The day after Columbia University President Nemat “Minouche” Shafik testified about antisemitism on campus before a House congressional committee, New York City Police Department officers descended on university grounds and arrested more than 108 peaceful pro-Palestinian protesters.
It was a huge escalation in the university's ongoing crackdown on pro-Palestinian protesters. Students had formed a "Gaza Solidarity Encampment" on the university's South Lawn on Wednesday, as they reiterated calls for the school to divest from companies with ties to Israel and for a cease-fire in Gaza, where more than 34,000 people have been killed in the six months since Israel began its siege and military campaign in response to Hamas’ attack on Oct. 7, which killed 1,200.
On Thursday afternoon, NYPD officers arrested more than 108 protesters and gave them summonses for trespassing. NYPD Chief of Patrol John Chell characterized the protesters as peaceful, telling The Columbia Spectator that the students did not resist arrest and they “were saying what they wanted to say in a peaceful manner.”
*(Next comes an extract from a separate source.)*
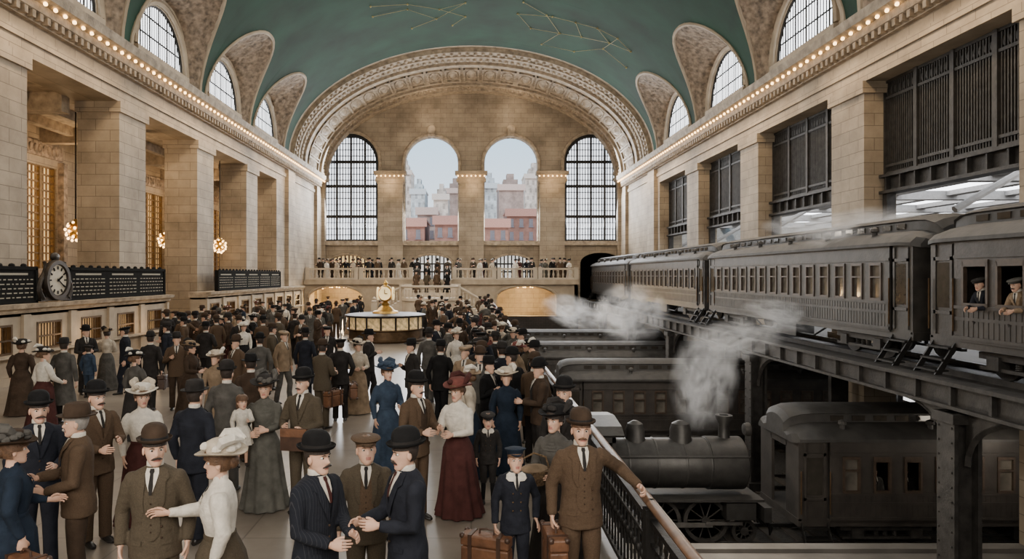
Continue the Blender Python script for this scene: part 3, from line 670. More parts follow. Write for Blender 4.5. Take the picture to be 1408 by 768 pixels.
g=G(); g.sph((0,0,1.02),.44,20,12); g.lathe([(.16,1.40),(.1,1.49),(.14,1.56),(.03,1.72),(.01,1.84)],(0,0,0),10); g.build('globe_case',M_gold,t)
for k in range(4):
    Mk=Mx.Rotation(k*PI/2,4,'Z'); g=G(); g.lathe([(.01,.44),(.28,.44),(.33,.47),(.34,.38)],(0,0,0),20,1,1,Mk@Mx.Translation((0,0,1.02))@Mx.Rotation(PI/2,4,'X')); f=g.build('face',M_clockg,t)
    g=G(); g.box(-.02,.02,-.475,-.455,1.02,1.24,Mk); g.box(0,.16,-.475,-.455,1.0,1.04,Mk); g.build('hands',M_board,f,False)
def chand(x,y,z,label):
    t=thing('chandelier',label,'chandelier',(x,y,z),0,'globe chandeliers in the left aisle')
    g=G(); g.tube([(0,0,0),(0,0,9.9-z)],.03,6); g.build('chain',M_iron,t)
    g=G(); g.sph((0,0,0),.3,14,8); g.lathe([(.02,.5),(.12,.42),(.3,.25)],(0,0,0),12); g.build('globe_frame',M_gold,t)
    g=G(); g.sph((0,0,0),.06,6,4); b=g.build('bulb',M_bulb,t); n=30; first=True
    for k in range(n):
        zz=1-2*(k+.5)/n; a=k*2.4; q=math.sqrt(1-zz*zz); p=(.36*q*math.cos(a),.36*q*math.sin(a),.4*zz)
        if first: b.location=p; first=False
        else: cpart(b,t,p)
chand(px(104,27),27,pz(318,27),'glowing globe chandelier seen left of the nearest full pier'); chand(px(228,35),35,pz(330,35),'glowing globe chandelier seen between second and third piers'); chand(px(302,39.5),39.5,pz(338,39.5),'glowing globe chandelier seen between third and fourth piers')
# ------------------------------------------------------------------ city outside
def bld(p0,p1,yt,Y,col,label,win=True):
    x0,x1=px(p0,Y),px(p1,Y); z1=pz(yt,Y); t=thing('building',label,'building',((x0+x1)/2,Y,-14)); w=(x1-x0)/2; h=z1+14
    key='facade_%.2f_%.2f_%.2f'%col
    m=MC.get(key)
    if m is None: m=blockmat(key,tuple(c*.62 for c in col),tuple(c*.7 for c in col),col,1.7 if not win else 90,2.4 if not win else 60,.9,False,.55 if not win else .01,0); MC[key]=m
    g=G(); g.box(-w,w,0,14,0,h); 
    if not win: g.box(-w*.6,w*.6,3,9,h,h+h*.05); g.box(-w*.3,w*.3,4,8,h+h*.05,h+h*.09)
    g.build('facade',m,t,False)
    g=G(); g.box(-w-.4,w+.4,-.5,0,h-1.2,h+.3); g.box(-w-.2,w+.2,-.3,14,h,h+.3); g.build('cornice',mat('city_trim_%.2f'%col[0],tuple(c*.9 for c in col),.8),t,False)
    if win:
        n=max(2,int(2*w/1.7)); first=None
        for r_ in range(6):
            for k in range(n):
                p=(-w+(k+.5)*2*w/n,0,h-3.2-r_*2.6)
                if first is None:
                    g=G(); g.box(-.38,.38,-.06,0,0,1.5); g.box(-.5,.5,-.2,0,-.2,0); first=g.build('window',mat('city_window',(.15,.13,.14),.3),t,False); first.location=p
                else: cpart(first,t,p)
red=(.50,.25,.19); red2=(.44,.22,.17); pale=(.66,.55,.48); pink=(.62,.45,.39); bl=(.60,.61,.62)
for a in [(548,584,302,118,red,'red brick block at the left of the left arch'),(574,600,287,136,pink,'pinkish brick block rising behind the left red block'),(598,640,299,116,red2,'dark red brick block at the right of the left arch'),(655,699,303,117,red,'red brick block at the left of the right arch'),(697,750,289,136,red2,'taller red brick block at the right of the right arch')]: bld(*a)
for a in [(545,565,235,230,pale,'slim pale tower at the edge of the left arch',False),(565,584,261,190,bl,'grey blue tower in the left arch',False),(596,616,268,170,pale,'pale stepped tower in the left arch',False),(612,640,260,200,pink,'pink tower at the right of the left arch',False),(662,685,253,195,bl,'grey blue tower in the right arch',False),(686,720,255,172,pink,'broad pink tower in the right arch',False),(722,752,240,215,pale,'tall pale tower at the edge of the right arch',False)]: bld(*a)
# ------------------------------------------------------------------ steam
def steammat(dens):
    m=bpy.data.materials.new('steam'); m.use_nodes=True; nt=m.node_tree; N=nt.nodes; L=nt.links; N.remove(N['Principled BSDF'])
    pv=N.new('ShaderNodeVolumePrincipled'); pv.inputs['Color'].default_value=(.98,.98,.98,1); pv.inputs['Anisotropy'].default_value=.1
    tc=N.new('ShaderNodeTexCoord'); n=N.new('ShaderNodeTexNoise'); n.inputs['Scale'].default_value=2.4; n.inputs['Detail'].default_value=6; n.inputs['Distortion'].default_value=.9; L.new(tc.outputs['Object'],n.inputs['Vector'])
    ln=N.new('ShaderNodeVectorMath'); ln.operation='LENGTH'; L.new(tc.outputs['Object'],ln.inputs[0])
    fo=N.new('ShaderNodeMapRange'); fo.inputs['From Min'].default_value=1; fo.inputs['From Max'].default_value=.1; fo.inputs['To Min'].default_value=0; fo.inputs['To Max'].default_value=1; L.new(ln.outputs['Value'],fo.inputs['Value'])
    mr=N.new('ShaderNodeMapRange'); mr.inputs['From Min'].default_value=.43; mr.inputs['From Max'].default_value=.68; L.new(n.outputs['Fac'],mr.inputs['Value'])
    mu=N.new('ShaderNodeMath'); mu.operation='MULTIPLY'; L.new(fo.outputs[0],mu.inputs[0]); L.new(mr.outputs[0],mu.inputs[1])
    m2=N.new('ShaderNodeMath'); m2.operation='MULTIPLY'; m2.inputs[1].default_value=dens; L.new(mu.outputs[0],m2.inputs[0]); L.new(m2.outputs[0],pv.inputs['Density'])
    pv.inputs['Emission Color'].default_value=(.88,.87,.85,1)
    m3=N.new('ShaderNodeMath'); m3.operation='MULTIPLY'; m3.inputs[1].default_value=.17; L.new(m2.outputs[0],m3.inputs[0]); L.new(m3.outputs[0],pv.inputs['Emission Strength'])  # emission put into the steam to make it brighter
    L.new(pv.outputs[0],N['Material Output'].inputs['Volume']); return m
MS=steammat(2.5)
def steam(pxx,pyy,Y,wx,wz,wy,label,tilt=0):
    g=G(); g.sph((0,0,0),1,16,10); o=g.build('steam_plume',MS); o.location=(px(pxx,Y),Y,pz(pyy,Y)); s=Y/F; o.scale=(wx*s/2,wy,wz*s/2); o.rotation_euler=(0,tilt,0)
    tag(o,label,'steam',None,'stuff')
steam(968,520,20,95,160,1.0,'tall white steam column rising from the locomotive chimney',.15)
steam(1015,466,21.5,140,65,.9,'white steam drifting over the locomotive plume',-.2)
steam(868,430,34,110,90,1.3,'white steam puff beside the third upper coach',0)
steam(790,430,44,100,50,1.5,'faint steam near the tunnel mouth',.3)
steam(1085,435,22,140,45,.8,'thin steam drifting along the second upper coach',.2)
steam(1180,312,20,190,55,1.1,'steam rolling over the roof of the second upper coach',-.15)
steam(1110,318,27,130,50,1.1,'steam over the far end of the second upper coach roof',.1)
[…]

Those who participated in the encampment have been suspended, Shafik said in a letter to the NYPD. Three students from nearby Barnard College who joined the protest — including Isra Hirsi, the daughter of Rep. Ilhan Omar, D-Minn., who had grilled Shafik on Columbia's treatment of pro-Palestinian protesters the day before — were also suspended.
All those arrested were released from police custody as of Thursday night.
On Wednesday, Shafik told the House Committee on Education and the Workforce that the administration was walking a tightrope between respecting students' free speech rights while protecting Jewish students from discrimination. Columbia's pro-Palestinian student groups, which count many Jewish students as members, have rejected the conflation of anti-Zionism with antisemitism.
Shafik said in a statement that she called the NYPD on protesters “[o]ut of an abundance of concern for the safety of Columbia’s campus.”
“This is a challenging moment and these are steps that I deeply regret having to take,” she said.
But the irony of her sending in armed police officers to remove peaceful protesters while emphasizing campus safety was apparently lost on Shafik. The mass arrests also mirror the university's brutal response to antiwar student protests in 1968, when the administration authorized police to arrest hundreds of demonstrators who were occupying its buildings.
The editorial board of The Spectator, its student newspaper, said in a scathing editorial that “Shafik has proven to her students yet again the administration’s commitment to silencing and marginalizing its own student body.”
The administration's efforts to stamp out the encampment did not deter protesters. On Friday morning, dozens woke up on the campus's West Lawn, where they had set up camp the night before to continue their protest.